>> start SUPPLIED MATERIAL

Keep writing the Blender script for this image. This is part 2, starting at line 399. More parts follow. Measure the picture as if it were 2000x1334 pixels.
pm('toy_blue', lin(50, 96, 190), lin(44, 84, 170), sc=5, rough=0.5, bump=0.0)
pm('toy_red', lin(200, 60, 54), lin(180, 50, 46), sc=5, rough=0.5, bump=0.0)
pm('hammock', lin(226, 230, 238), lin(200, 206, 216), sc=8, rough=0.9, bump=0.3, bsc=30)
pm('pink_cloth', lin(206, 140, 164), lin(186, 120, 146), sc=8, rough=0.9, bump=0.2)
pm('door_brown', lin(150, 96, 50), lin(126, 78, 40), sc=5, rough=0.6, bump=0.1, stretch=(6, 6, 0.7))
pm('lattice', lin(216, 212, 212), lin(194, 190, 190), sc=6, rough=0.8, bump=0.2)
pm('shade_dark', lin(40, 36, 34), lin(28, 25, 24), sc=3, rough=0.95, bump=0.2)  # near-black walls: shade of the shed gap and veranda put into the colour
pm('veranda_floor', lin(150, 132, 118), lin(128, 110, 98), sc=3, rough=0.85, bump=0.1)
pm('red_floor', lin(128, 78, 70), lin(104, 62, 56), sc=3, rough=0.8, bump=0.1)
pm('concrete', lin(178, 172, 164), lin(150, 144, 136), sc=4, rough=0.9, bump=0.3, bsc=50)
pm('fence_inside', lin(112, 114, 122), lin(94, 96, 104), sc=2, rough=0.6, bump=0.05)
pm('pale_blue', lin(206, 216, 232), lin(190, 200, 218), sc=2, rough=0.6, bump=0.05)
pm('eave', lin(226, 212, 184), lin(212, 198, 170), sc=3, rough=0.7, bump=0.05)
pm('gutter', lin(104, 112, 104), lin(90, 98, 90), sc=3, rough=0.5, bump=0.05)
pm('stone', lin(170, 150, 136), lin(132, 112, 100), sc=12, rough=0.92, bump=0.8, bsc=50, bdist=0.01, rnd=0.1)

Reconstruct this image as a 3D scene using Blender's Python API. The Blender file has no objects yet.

>> end SUPPLIED MATERIAL

What is the number of lines in this material that hold the string "Blender"? Answer with that number only.

2